Alfred Hitchcock Presents was Hitchcock’s second and only successful anthology series to grace the airwaves. It premiered just a year after Suspense went off television. Hosting, supervising, and occasionally directing each episode, Hitchcock managed to lure and capture the faithful Suspense listeners from their radios. Even though Hitch used many of the same previously-published stories that Suspense had already featured, such as Thomas Burke's 'The Hands of Mr Ottermole' and John Collier's 'Wet Saturday', a few stories originally written for the Suspense program were adapted for Hitchcock's television series.
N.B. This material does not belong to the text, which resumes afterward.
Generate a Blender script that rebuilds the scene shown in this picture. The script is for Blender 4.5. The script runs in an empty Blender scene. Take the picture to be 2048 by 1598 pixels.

Harold Swanton wrote "The Long Shot" (broadcast on 1/31/46), and years later, on November 27, 1955, his teleplay of the same radio story was used on Hitchcock's television program. "The Long Wait" (11/24/49) was retitled "Salvage" when it was adapted for AHP (11/6/55). "Alibi Me" was originally written by Therd Jefre, and Walter Brown Newman adapted the story for radio's Suspense program of 1/4/51. When this story made the transition to AHP in November of 1956, Bernard C. Schoenfeld adapted the teleplay not from Jefre's story, but from Newman's radio adaptation.
Arthur Ross wrote an original Suspense radio play titled "The Evil of Adelaide Winters" (9/10/51) which he later adapted for The Alfred Hitchcock Hour of February 7, 1964. Kim Hunter starred in the lead role, originally played on Suspense by Agnes Moorhead. On October 4, 1955, Suspense presented "Good-bye, Miss Lizzie Borden", adapted for the series by Lillian de la Torre, from her original one-act play. Just three months later, the same story was performed on AHP (1/22/56), but under the title "The Older Sister".
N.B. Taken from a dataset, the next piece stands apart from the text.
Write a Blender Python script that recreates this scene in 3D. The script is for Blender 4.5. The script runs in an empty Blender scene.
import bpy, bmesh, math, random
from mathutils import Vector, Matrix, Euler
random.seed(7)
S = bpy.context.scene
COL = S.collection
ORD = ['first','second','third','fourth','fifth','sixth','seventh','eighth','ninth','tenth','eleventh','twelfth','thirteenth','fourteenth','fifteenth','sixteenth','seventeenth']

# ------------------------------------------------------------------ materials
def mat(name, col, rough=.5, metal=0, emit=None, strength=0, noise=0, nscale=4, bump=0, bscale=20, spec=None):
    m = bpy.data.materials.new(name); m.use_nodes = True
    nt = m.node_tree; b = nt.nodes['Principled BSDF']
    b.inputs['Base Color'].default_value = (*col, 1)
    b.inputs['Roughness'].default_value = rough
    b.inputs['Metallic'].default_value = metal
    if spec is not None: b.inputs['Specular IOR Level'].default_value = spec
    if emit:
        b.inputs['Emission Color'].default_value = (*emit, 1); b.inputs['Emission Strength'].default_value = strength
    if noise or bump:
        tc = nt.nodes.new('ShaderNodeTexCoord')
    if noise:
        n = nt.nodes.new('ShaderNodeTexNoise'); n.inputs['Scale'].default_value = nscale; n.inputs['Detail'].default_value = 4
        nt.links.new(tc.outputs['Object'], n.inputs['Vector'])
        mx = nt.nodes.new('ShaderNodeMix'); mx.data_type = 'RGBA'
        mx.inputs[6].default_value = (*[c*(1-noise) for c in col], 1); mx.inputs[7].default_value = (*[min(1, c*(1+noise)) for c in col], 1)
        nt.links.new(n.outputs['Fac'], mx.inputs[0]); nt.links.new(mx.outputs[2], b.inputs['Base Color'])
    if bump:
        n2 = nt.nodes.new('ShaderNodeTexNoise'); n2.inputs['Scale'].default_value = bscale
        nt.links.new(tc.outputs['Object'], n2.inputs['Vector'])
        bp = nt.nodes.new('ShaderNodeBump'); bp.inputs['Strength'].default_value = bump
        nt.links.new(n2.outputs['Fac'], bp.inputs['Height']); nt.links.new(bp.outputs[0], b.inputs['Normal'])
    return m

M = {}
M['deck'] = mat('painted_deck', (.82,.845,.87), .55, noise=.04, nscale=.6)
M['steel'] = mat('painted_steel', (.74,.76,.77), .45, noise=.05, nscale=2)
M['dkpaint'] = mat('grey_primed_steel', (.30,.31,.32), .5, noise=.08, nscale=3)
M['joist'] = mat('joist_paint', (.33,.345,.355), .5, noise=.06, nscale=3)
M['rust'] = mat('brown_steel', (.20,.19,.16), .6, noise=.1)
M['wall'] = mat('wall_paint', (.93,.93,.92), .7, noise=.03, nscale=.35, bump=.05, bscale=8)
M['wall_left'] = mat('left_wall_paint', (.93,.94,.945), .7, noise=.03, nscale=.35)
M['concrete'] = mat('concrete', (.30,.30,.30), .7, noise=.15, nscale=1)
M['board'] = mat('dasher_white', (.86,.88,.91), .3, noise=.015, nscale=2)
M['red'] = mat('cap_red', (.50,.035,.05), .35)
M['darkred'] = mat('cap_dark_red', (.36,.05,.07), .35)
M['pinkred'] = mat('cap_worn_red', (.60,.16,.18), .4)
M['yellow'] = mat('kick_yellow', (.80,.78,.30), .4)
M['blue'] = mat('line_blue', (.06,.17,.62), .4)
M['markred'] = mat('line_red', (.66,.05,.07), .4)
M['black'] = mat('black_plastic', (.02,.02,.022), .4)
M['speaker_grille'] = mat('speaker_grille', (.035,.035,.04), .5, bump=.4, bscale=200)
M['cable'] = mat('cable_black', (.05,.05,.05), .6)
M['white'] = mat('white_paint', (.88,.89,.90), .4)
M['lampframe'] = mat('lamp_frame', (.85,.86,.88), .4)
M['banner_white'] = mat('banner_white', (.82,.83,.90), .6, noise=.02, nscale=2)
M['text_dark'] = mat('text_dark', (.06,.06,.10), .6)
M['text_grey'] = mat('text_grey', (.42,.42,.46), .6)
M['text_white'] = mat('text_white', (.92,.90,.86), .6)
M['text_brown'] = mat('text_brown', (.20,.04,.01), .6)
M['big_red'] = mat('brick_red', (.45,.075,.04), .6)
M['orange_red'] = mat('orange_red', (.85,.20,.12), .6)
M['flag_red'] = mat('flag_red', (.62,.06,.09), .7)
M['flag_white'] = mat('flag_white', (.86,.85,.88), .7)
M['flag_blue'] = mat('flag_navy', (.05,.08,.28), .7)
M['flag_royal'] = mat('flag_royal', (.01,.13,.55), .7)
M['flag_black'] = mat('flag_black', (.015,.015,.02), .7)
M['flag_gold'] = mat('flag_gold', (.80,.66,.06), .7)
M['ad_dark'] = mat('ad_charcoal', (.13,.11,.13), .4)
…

Hitchcock's daughter Patricia also got into the Suspense act by co-starring with Thomas Mitchell in the TV episode "A Time of Innocence" (12/2/52), and in a small supporting role in the radio adaptation of Wilkie Collins's "The Moonstone" (11/16/53). "The Moonstone" was broadcast as a two-part story but Patricia did not appear in the second half. Robert Stevens, the first producer and director of television's Suspense, directed a handful of episodes for AHP. Writers Morton Fine and David Friedkin, who wrote numerous episodes for Suspense on radio, later wrote scripts for The Alfred Hitchcock Hour, and David Friedkin also became producer of the Hitchcock Hour for a short time.
After all these years, both the Suspense and Hitchcock series have left us vivid memories of murder and surprise. But if you think about it, you'll see that had Hitchcock not agreed to present the 1940 radio version of 'The Lodger', Suspense may not have premiered at all. And had Suspense not gone to air, the Hitchcock television show may not have become what it is remembered for. Certainly both series helped each other in more than one way. Fundamentally, if it were not for Hitchcock and his fascination with the macabre, probably neither show would have existed, nor achieved its high reputation. Which leaves us with the unanswered question of what other shows could have possibly been influenced by 'the master of suspense'?